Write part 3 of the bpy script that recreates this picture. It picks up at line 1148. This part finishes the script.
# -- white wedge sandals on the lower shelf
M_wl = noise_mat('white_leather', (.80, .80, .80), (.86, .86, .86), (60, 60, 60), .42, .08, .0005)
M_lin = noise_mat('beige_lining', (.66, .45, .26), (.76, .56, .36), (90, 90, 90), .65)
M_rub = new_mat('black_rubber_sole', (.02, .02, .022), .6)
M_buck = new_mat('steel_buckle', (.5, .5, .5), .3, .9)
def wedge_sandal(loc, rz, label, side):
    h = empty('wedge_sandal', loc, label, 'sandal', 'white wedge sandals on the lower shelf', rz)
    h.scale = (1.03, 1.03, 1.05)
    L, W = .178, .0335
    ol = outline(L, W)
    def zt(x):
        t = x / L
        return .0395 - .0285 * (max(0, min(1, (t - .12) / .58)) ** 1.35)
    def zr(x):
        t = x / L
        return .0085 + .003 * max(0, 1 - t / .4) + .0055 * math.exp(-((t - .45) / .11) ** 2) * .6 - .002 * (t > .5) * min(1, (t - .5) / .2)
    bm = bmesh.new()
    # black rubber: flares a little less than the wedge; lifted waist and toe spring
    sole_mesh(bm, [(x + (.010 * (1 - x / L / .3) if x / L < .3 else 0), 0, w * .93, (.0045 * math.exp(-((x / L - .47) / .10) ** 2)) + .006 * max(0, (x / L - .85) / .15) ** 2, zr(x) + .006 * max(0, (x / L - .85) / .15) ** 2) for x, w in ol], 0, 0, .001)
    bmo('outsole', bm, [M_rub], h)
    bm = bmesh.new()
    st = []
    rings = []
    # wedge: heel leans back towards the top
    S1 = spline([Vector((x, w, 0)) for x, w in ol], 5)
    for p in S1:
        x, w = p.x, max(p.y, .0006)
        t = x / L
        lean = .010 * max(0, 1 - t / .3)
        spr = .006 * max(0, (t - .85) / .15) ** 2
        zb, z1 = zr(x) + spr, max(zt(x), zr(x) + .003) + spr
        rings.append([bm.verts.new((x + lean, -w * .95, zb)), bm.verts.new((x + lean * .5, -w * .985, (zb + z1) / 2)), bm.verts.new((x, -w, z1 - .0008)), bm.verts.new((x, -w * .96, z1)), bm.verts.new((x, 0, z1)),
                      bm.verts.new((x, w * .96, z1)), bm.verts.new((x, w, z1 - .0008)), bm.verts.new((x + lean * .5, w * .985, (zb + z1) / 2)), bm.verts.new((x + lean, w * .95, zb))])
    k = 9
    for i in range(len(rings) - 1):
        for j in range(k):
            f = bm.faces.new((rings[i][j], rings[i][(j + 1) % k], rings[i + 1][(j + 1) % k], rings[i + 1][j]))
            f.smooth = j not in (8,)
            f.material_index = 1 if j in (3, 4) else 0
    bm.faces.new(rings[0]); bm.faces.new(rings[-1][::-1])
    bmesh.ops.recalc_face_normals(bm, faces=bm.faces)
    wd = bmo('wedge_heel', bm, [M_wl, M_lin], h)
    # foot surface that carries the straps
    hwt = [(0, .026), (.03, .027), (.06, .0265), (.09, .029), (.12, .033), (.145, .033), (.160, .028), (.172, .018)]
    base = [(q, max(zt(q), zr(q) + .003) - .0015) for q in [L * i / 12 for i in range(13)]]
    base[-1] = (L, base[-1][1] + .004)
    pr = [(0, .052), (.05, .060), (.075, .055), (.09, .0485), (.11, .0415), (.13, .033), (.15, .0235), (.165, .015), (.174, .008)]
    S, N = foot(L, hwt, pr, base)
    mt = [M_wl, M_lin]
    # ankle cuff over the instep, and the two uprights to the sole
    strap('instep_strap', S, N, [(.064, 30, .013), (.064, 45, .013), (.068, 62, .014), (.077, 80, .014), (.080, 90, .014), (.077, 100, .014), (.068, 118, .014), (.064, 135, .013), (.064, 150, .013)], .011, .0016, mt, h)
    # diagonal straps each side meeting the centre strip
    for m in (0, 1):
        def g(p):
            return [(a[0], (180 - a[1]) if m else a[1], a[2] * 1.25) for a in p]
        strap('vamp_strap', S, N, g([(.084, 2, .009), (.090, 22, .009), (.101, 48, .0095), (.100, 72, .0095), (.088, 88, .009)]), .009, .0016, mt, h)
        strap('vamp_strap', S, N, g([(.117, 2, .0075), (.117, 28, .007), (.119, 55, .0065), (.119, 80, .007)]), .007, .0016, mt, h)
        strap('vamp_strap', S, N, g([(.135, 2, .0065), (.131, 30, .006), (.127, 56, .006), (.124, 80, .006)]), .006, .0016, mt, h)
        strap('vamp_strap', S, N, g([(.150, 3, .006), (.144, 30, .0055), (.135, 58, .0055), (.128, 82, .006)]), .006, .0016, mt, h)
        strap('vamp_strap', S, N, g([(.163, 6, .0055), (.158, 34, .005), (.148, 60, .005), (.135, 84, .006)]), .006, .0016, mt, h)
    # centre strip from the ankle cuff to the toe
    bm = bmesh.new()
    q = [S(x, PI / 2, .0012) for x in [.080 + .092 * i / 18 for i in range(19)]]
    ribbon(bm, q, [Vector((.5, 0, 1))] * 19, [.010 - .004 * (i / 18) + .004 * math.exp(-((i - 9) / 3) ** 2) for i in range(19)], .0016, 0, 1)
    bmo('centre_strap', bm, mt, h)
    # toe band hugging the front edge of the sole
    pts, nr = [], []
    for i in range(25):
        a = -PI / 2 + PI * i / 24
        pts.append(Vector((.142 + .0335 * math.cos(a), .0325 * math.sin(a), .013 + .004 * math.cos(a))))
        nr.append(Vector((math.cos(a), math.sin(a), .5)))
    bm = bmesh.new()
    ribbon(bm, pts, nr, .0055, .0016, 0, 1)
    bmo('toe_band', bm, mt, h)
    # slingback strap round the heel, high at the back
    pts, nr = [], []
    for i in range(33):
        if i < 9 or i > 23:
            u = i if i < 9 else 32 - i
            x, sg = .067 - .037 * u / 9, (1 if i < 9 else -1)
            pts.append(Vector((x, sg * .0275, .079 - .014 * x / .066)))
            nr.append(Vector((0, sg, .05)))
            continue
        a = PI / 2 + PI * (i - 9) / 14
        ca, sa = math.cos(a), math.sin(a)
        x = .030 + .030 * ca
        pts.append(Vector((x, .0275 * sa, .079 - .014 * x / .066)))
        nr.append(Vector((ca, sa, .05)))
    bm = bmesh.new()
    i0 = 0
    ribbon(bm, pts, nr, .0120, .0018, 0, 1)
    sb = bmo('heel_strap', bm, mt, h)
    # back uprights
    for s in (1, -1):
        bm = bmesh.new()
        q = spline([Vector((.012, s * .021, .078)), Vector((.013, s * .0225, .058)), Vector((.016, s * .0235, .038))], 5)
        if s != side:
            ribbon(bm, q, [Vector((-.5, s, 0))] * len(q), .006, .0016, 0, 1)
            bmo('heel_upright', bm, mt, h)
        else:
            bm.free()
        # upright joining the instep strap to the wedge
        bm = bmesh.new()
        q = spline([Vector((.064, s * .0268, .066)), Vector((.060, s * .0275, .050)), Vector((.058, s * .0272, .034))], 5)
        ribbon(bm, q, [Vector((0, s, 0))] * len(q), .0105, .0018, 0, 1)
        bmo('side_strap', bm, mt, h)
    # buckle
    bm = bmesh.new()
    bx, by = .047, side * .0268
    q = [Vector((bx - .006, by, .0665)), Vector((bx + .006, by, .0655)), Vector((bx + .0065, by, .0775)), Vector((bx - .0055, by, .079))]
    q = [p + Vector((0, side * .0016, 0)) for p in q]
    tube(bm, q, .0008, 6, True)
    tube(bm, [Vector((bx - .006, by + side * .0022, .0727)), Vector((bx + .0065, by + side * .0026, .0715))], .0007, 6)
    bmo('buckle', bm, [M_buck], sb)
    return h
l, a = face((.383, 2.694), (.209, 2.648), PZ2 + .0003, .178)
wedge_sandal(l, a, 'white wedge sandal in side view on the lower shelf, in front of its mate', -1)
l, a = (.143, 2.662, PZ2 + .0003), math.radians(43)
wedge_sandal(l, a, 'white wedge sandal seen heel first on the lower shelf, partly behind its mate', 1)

_STATED EXERCISE:_ Look through the listing above. Pick out each line with "that" and copy it.

_EXERCISE SOLUTION:_
Write part 3 of the bpy script that recreates this picture. It picks up at line 1148. This part finishes the script.
    # foot surface that carries the straps